Technique: The Fundamental Development Process
The fundamental process for improving a system is a variant of the OODA loop (OODA = observe, orient, decide, act):
- Observe the system, just as it is.
- Notice something that could be better (e.g. an impedance mismatch or a weak/latent center)
- Make a small change to make that thing better without making anything else worse.
- Evaluate. If your change made things worse, undo it.
- Repeat.
Incremental Change
We have to change software incrementally for two reasons, one technical and one human.
- A technical reason: changes to the system generate new forces which have to be accounted for. These forces are very difficult to predict in advance, so it's prohibitively expensive to plan for them. It's much cheaper and easier to use the software itself as a laboratory to find out what will happen when we change it.

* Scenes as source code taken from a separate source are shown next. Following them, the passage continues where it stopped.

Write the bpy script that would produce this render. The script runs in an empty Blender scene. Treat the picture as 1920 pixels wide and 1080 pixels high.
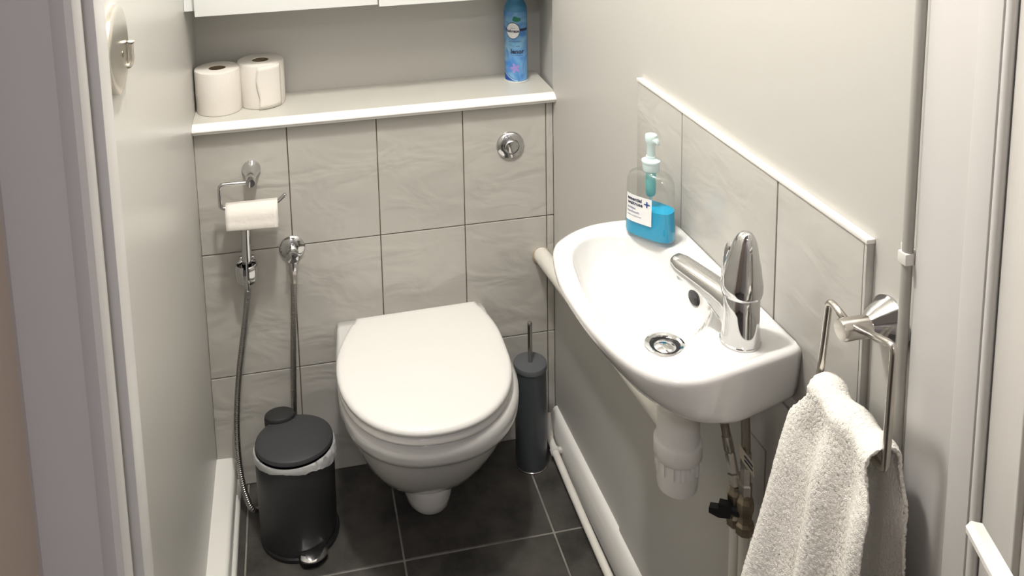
import bpy, bmesh, math, random
from math import sin, cos, pi, radians
from mathutils import Vector, Matrix, noise
random.seed(7)
S = bpy.context.scene
COL = S.collection

# ------------------------------------------------------------------ helpers
ORIG = {}                                   # root position of every thing, by object name

def thing(name, label, cat, loc, group=None):
    o = bpy.data.objects.new(name, None)
    o.empty_display_size = 0.02
    COL.objects.link(o)
    o.location = loc
    o['label'] = label; o['category'] = cat
    if group: o['group'] = group
    ORIG[o.name] = Vector(loc)
    return o

def mesh_from(bm, name, mats, org, smooth, angle):
    for v in bm.verts: v.co -= org
    bmesh.ops.recalc_face_normals(bm, faces=bm.faces[:])
    me = bpy.data.meshes.new(name)
    bm.to_mesh(me); bm.free()
    for m in (mats if isinstance(mats, (list, tuple)) else [mats]): me.materials.append(m)
    if smooth:
        for p in me.polygons: p.use_smooth = True
        if angle is not None:
            me.set_sharp_from_angle(angle=radians(angle))
    return me

def part(name, bm, mats, parent, smooth=True, angle=35, label=None, sub=0):
    """a part (or sub-part); bm is in world coordinates"""
    org = ORIG[parent.name]
    me = mesh_from(bm, name, mats, org, smooth, angle)
    o = bpy.data.objects.new(name, me)
    COL.objects.link(o); o.parent = parent
    ORIG[o.name] = org
    if label: o['label'] = label
    if sub:
        md = o.modifiers.new('smooth', 'SUBSURF'); md.levels = sub; md.render_levels = sub
    return o

def single(name, bm, mats, label=None, cat=None, group=None, kind=None, loc=(0, 0, 0), smooth=True, angle=35):
    me = mesh_from(bm, name, mats, Vector(loc), smooth, angle)
    o = bpy.data.objects.new(name, me); o.location = loc
    COL.objects.link(o)
    ORIG[o.name] = Vector(loc)
    if label: o['label'] = label
    if cat: o['category'] = cat
    if group: o['group'] = group
    if kind: o['kind'] = kind
    return o

def solid(o, th):
    md = o.modifiers.new('thickness', 'SOLIDIFY'); md.thickness = th; md.offset = 0
    return o

def box(bm, x0, x1, y0, y1, z0, z1, mi=0, bev=0.0, seg=2):
    vs = [bm.verts.new(p) for p in ((x0,y0,z0),(x1,y0,z0),(x1,y1,z0),(x0,y1,z0),(x0,y0,z1),(x1,y0,z1),(x1,y1,z1),(x0,y1,z1))]
    fs = [bm.faces.new([vs[i] for i in q]) for q in ((0,3,2,1),(4,5,6,7),(0,1,5,4),(1,2,6,5),(2,3,7,6),(3,0,4,7))]
    for f in fs: f.material_index = mi
    if bev > 0:
        es = list({e for f in fs for e in f.edges})
        r = bmesh.ops.bevel(bm, geom=es, offset=bev, segments=seg, profile=0.6, affect='EDGES')
        for f in r['faces']: f.material_index = mi
    return vs

def prism(bm, pts, vec, mi=0):
    """closed polygon pts (3d) pushed along vec"""
    vec = Vector(vec)
    a = [bm.verts.new(p) for p in pts]; b = [bm.verts.new(Vector(p) + vec) for p in pts]
    n = len(pts)
    fs = [bm.faces.new(a[::-1]), bm.faces.new(b)]
    for i in range(n): fs.append(bm.faces.new((a[i], a[(i+1) % n], b[(i+1) % n], b[i])))
    for f in fs: f.material_index = mi
    return fs

def frame_of(d):
    d = Vector(d).normalized()
    u = d.orthogonal().normalized()
    return d, u, d.cross(u).normalized()

def rings(bm, rs, close0=True, close1=True, mi=0):
    L = [[bm.verts.new(p) for p in r] for r in rs]
    for a, b in zip(L, L[1:]):
        n = len(a)
        for i in range(n):
            f = bm.faces.new((a[i], a[(i+1) % n], b[(i+1) % n], b[i])); f.material_index = mi
    if close0: bm.faces.new(L[0][::-1]).material_index = mi
    if close1: bm.faces.new(L[-1]).material_index = mi
    return L

def lathe(bm, base, axis, prof, n=40, close0=True, close1=True, mi=0, sx=1.0, sy=1.0, u=None):
    """prof = [(radius, height)] about axis"""
    base = Vector(base)
    d, uu, vv = frame_of(axis)
    if u is not None:
        uu = (Vector(u) - d * Vector(u).dot(d)).normalized(); vv = d.cross(uu)
    rs = [[base + d * h + uu * (cos(2*pi*i/n) * r * sx) + vv * (sin(2*pi*i/n) * r * sy) for i in range(n)] for r, h in prof]
    return rings(bm, rs, close0, close1, mi)

def smooth_path(pts, n=12, closed=False):
    """Catmull-Rom through pts"""
    P = [Vector(p) for p in pts]; out = []; m = len(P)
    for i in range(m if closed else m - 1):
        if closed: p0, p1, p2, p3 = P[i-1], P[i], P[(i+1) % m], P[(i+2) % m]
        else: p0, p1, p2, p3 = P[max(i-1, 0)], P[i], P[i+1], P[min(i+2, m-1)]
        for k in range(n):
            t = k / n
            out.append(0.5 * ((2*p1) + (p2-p0)*t + (2*p0-5*p1+4*p2-p3)*t*t + (3*p1-p0-3*p2+p3)*t**3))
    if not closed: out.append(P[-1])
    return out

def tube(bm, pts, r, n=14, mi=0, caps=True):
    """r number or list"""
    pts = [Vector(p) for p in pts]
    T = []
    for i in range(len(pts)):
        T.append((pts[min(i+1, len(pts)-1)] - pts[max(i-1, 0)]).normalized())
    u = T[0].orthogonal().normalized(); rs = []
    for i, p in enumerate(pts):
        u = (u - T[i] * u.dot(T[i])).normalized(); v = T[i].cross(u)
        rr = r[i] if isinstance(r, (list, tuple)) else r
        rs.append([p + (u * cos(2*pi*k/n) + v * sin(2*pi*k/n)) * rr for k in range(n)])
    return rings(bm, rs, caps, caps, mi)

def fillet(pts, r, n=6):
    P = [Vector(p) for p in pts]; out = [P[0]]
    for a, b, c in zip(P, P[1:], P[2:]):
        d0 = (a-b).normalized(); d1 = (c-b).normalized()
        s = b + d0*r; e = b + d1*r
        for k in range(n+1):
            t = k/n
            out.append(s*(1-t)**2 + b*2*t*(1-t) + e*t*t)
    out.append(P[-1]); return out

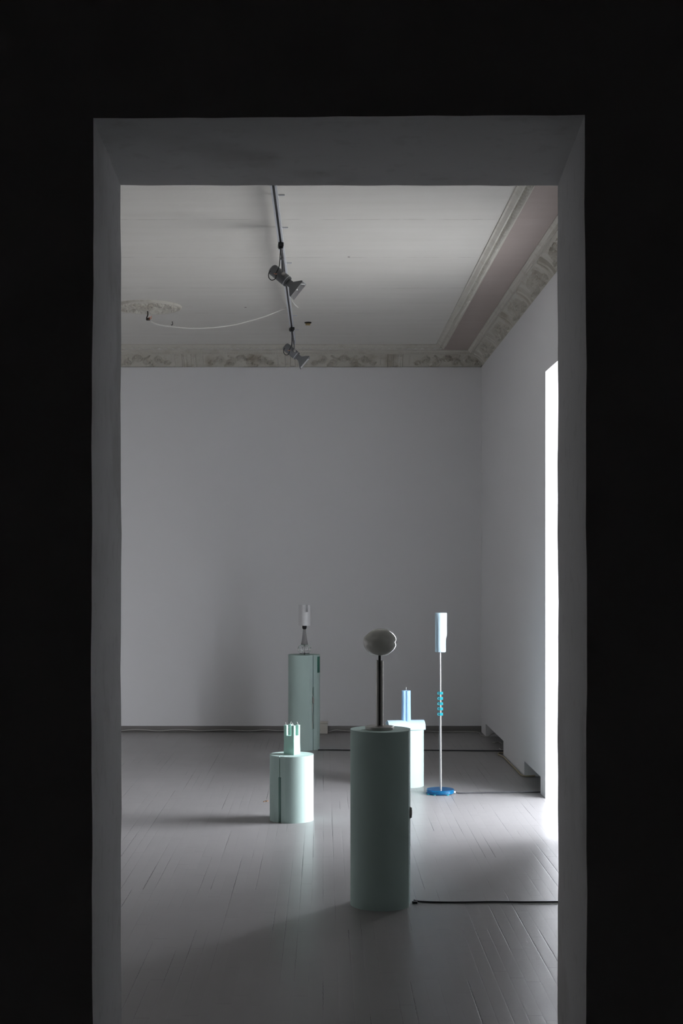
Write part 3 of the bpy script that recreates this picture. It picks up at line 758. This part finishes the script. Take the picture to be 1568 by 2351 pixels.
# ------------------------------------------------------------------ ceiling rose, hook and hanging cable
RC = Vector((-1.407, 11.2, CZ))
root = empty('ceiling_rose', RC); tag(root, 'round white stucco ceiling rose with leaf relief, partly cut off by the doorway', 'ceiling rose')
bm = bmesh.new(); n = 160; rings = []
for r in [i*0.27/54 for i in range(2, 55)]:
    ring = []
    for i in range(n):
        t = 2*PI*i/n
        z = 0
        if r > 0.235: z = -0.012-0.010*math.sin((0.27-r)/0.035*PI) if r < 0.268 else 0
        elif r > 0.218: z = -0.010-0.012*(1 if (i % 4) < 2 else 0)
        elif r > 0.205: z = -0.010
        elif r > 0.07: z = -0.008-0.018*max(0, math.sin(t*8+9*(r/0.2)))*abs(math.sin(r*60+math.cos(t*16)))-0.006*abs(math.sin(t*24+r*90))
        else: z = -0.018-0.018*math.cos(r/0.07*PI/2)-0.006*abs(math.sin(t*6))
        ring.append(bm.verts.new((r*math.cos(t), r*math.sin(t), z-0.0002)))
    rings.append(ring)
for p_, r_ in zip(rings, rings[1:]):
    for i in range(n): bm.faces.new((p_[i], p_[(i+1)%n], r_[(i+1)%n], r_[i]))
bm.faces.new(rings[0])
obj('rose_relief', bm, M['plaster'], root, smooth=None)
hook = empty('ceiling_hook', RC+Vector((-0.004, 0, -0.036))); tag(hook, 'dark iron hook with bare wire ends hanging from the ceiling rose', 'hook')
bm = bmesh.new(); tube(bm, [(0, 0, 0.002), (0.002, 0, -0.03), (-0.002, 0, -0.045), (-0.008, 0, -0.062), (0.002, 0, -0.075), (0.012, 0, -0.056)], 0.005, 8, 5); obj('hook_rod', bm, M['iron'], hook)
bm = bmesh.new(); rbox(bm, (-0.012, -0.010, -0.078), (0.020, 0.010, -0.058), 0.004); obj('terminal', bm, M['iron'], hook)
bm = bmesh.new(); tube(bm, [(0.012, -0.01, -0.056), (0.024, -0.012, -0.058), (0.034, -0.012, -0.044)], 0.0028, 8, 4); tube(bm, [(0.010, -0.012, -0.07), (0.028, -0.014, -0.068), (0.036, -0.014, -0.060)], 0.0022, 8, 4); obj('bare_wire', bm, M['copper'], hook)
pts = [P(347, 738, 11.19), P(362, 745, 11.18), P(395, 750, 11.16), P(440, 753.5, 11.14), P(490, 752, 11.12), P(540, 745, 11.1), P(600, 729, 11.07), P(635, 716, 11.05), Vector((TX-0.030, 11.03, 3.655))]
tail = [P(668, 686, 10.85), P(672, 693, 10.95), P(677, 700, 11.1), P(684, 705.5, 11.2)]
for p in tail: p.z = min(p.z, 3.694)
bm = bmesh.new(); tube(bm, tail, 0.0055, 8, 8); tag(obj('cable_end', bm, M['white_cable']), 'short white cable end on the ceiling just right of the track', 'cable')
bm = bmesh.new(); tube(bm, pts, 0.0050, 8, 8); tag(obj('hanging_cable', bm, M['white_cable']), 'white cable sagging across the ceiling from the rose to the track', 'cable')
# small ceiling leftovers
c = P(396, 735, 1); 
def on_ceiling(x, y): D = F*(CZ-EYE)/(VY-y); return P(x, y, D)
q0 = on_ceiling(395, 738)
bm = bmesh.new(); tube(bm, [q0+Vector((0, 0, 0.002)), q0+Vector((0.004, 0, -0.012)), q0+Vector((0.005, 0, -0.026)), q0+Vector((-0.002, 0, -0.032)), q0+Vector((-0.008, 0, -0.026))], 0.0028, 8, 5)
tag(obj('ceiling_hook', bm, M['iron']), 'tiny bent wire hook in the ceiling just right of the ceiling rose', 'hook')
q1 = on_ceiling(707, 740)
root = empty('junction_box', q1); tag(root, 'small broken brass-coloured junction box on the ceiling right of the track', 'junction box')
bm = bmesh.new(); lathe(bm, [(0.030, 0.0), (0.030, -0.006), (0.024, -0.010)], 24, (0, 0)); obj('backing', bm, M['iron'], root)
for i in range(4):
    bm = bmesh.new(); rbox(bm, (-0.020+i*0.0105, -0.012, -0.026), (-0.012+i*0.0105, 0.012, -0.009), 0.0015); obj('terminal', bm, M['brass'], root)

# ------------------------------------------------------------------ floor and wall cables
def fl_(x, y): D = F*EYE/(y-VY); v = P(x, y, D); return v
def cable(name, pts, r, m, label):
    bm = bmesh.new(); tube(bm, [Vector((p[0], p[1], p[2] if len(p) > 2 and p[2] > r else r+0.0005)) for p in pts], r, 8, 8)
    return tag(obj(name, bm, m), label, 'cable')
cable('floor_cable', [(0.931, 9.857, 0.012), (0.97, 9.856), (1.1, 9.875), (1.25, 9.885), (1.4, 9.895), (1.56, 9.91), (1.70, 9.97)], 0.0045, M['grey_cable'], 'dark cable on the floor from the blue lamp base to the wall recess')
cable('floor_cable', [(0.432, 6.66, 0.01), (0.47, 6.655), (0.6, 6.64), (0.8, 6.65), (0.98, 6.645), (1.2, 6.65), (1.50, 6.65)], 0.0045, M['grey_cable'], 'dark cable on the floor running right from the nearest pedestal')
bm = bmesh.new(); rbox(bm, (-0.012, -0.01, 0.0005), (0.014, 0.01, 0.011), 0.003); o = tag(obj('cable_plug', bm, M['grey_cable']), 'small dark cable connector on the floor against the nearest pedestal', 'connector'); o.location = (0.432+0.003, 6.66-0.02, 0)
cable('floor_cable', [(-0.045, 12.185), (0.1, 12.19), (0.4, 12.16), (0.8, 12.17), (1.2, 12.15), (1.5, 12.13), (1.64, 12.12)], 0.005, M['grey_cable'], 'dark cable on the floor from the far tall pedestal to the far wall recess')
wp = []
for i in range(34):
    x = LX+0.1+i*(4.25)/33; wp.append((x, BW-0.030-0.006*abs(math.sin(i*1.3)), 0.012+0.012*abs(math.sin(i*0.9))*(1 if i % 3 else 0.3)))
bm = bmesh.new(); tube(bm, wp, 0.0038, 8, 4); tag(obj('wall_cable', bm, M['wall_cable']), 'thin white cable along the skirting on the left of the far pedestal', 'cable')
wp = [(0.05, 13.46, 0.012), (0.12, 13.47, 0.03), (0.2, 13.5, 0.02), (0.35, 13.53, 0.008), (0.6, 13.54, 0.012), (0.85, 13.54, 0.02), (1.0, 13.53, 0.012), (1.15, 13.53, 0.006), (1.35, 13.52, 0.010), (1.49, 13.50, 0.008), (1.505, 13.35, 0.006), (1.50, 13.22, 0.006), (1.55, 13.12, 0.008), (1.60, 13.17, 0.03), (1.70, 13.18, 0.06)]
bm = bmesh.new(); tube(bm, wp, 0.0038, 8, 6); tag(obj('wall_cable', bm, M['wall_cable']), 'white cable along the back skirting into the far right corner', 'cable')
wp = [fl_(1158, 1731), fl_(1149, 1730), fl_(1144, 1734), fl_(1150, 1736.5), fl_(1158, 1741), fl_(1166, 1750), fl_(1176, 1760), fl_(1187, 1771), fl_(1195, 1780), fl_(1202, 1783.5), fl_(1212, 1784), fl_(1222, 1783.5), fl_(1228, 1783)]
wp = [Vector((min(p.x, WX-0.012) if p.y > 10.7 else p.x, p.y, 0.0075)) for p in wp]
wp[0] = Vector((1.60, 11.93, 0.0075)); wp[1].y = max(wp[1].y, 11.95)
bm = bmesh.new(); tube(bm, wp, 0.0055, 8, 6); tag(obj('wall_cable', bm, M['beige_cable']), 'yellowed wavy cable at the foot of the right wall between the two recesses', 'cable')
cable('wall_cable', [fl_(1131, 1705), fl_(1137, 1706), fl_(1146, 1705), (1.62, 12.6)], 0.004, M['wall_cable'], 'short loose white cable end lying in front of the far wall recess')
cable('wall_cable', [fl_(1146, 1719), fl_(1150, 1721.5), fl_(1153, 1723.5), (1.64, 12.2)], 0.004, M['wall_cable'], 'short curled cable end at the near end of the far wall recess')
# socket box by the back wall
root = empty('socket_box', (0.0, 13.44, 0)); tag(root, 'low cream socket box on the floor at the back wall, half behind the far pedestal', 'socket box')
bm = bmesh.new(); rbox(bm, (-0.09, -0.03, 0.0), (0.043, 0.07, 0.098), 0.006); obj('casing', bm, M['box'], root)
bm = bmesh.new(); rbox(bm, (-0.093, -0.033, 0.098), (0.046, 0.073, 0.112), 0.004); obj('lid', bm, M['box'], root)
# dry leaf crumbs near the short pedestal
for i, (x, y, s) in enumerate(((613, 1839.5, 0.010), (606, 1841, 0.006))):
    bm = bmesh.new(); p = fl_(x, y); cz = 0.002
    pts = [(p.x+s*math.cos(a_)*(1+0.4*math.sin(3*a_+i)), p.y+1.5*s*math.sin(a_)) for a_ in [2*PI*k_/9 for k_ in range(9)]]
    prism(bm, pts, 0.0003, 0.0035)
    tag(obj('leaf_scrap', bm, M['leaf'], smooth=None), ('brown scrap of dry leaf on the floor left of the short pedestal', 'smallest brown crumb left of the leaf scrap on the floor')[i], 'debris')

- A human reason: incremental changes let us show steady progress, which helps build trust.
Incremental change != continuous release!
Computational Irreducibility of the Process
Non-incremental approaches are doomed to technical success.
- For very small problems, we can fit all the forces in our head. When forces conflict, there are clear priorities we can use to choose one over the other.
- E.g. a string formatting function. It's not difficult to get the code to do what we want, and we can easily decide how to trade off readability and performance. It's easy enough to change the code later if we get this tradeoff wrong.
- Large, complex systems do not fit in our head. When the interactions between forces are too complex to tackle all at once, we can use the system itself as a kind of analog computer which will work out its own solution.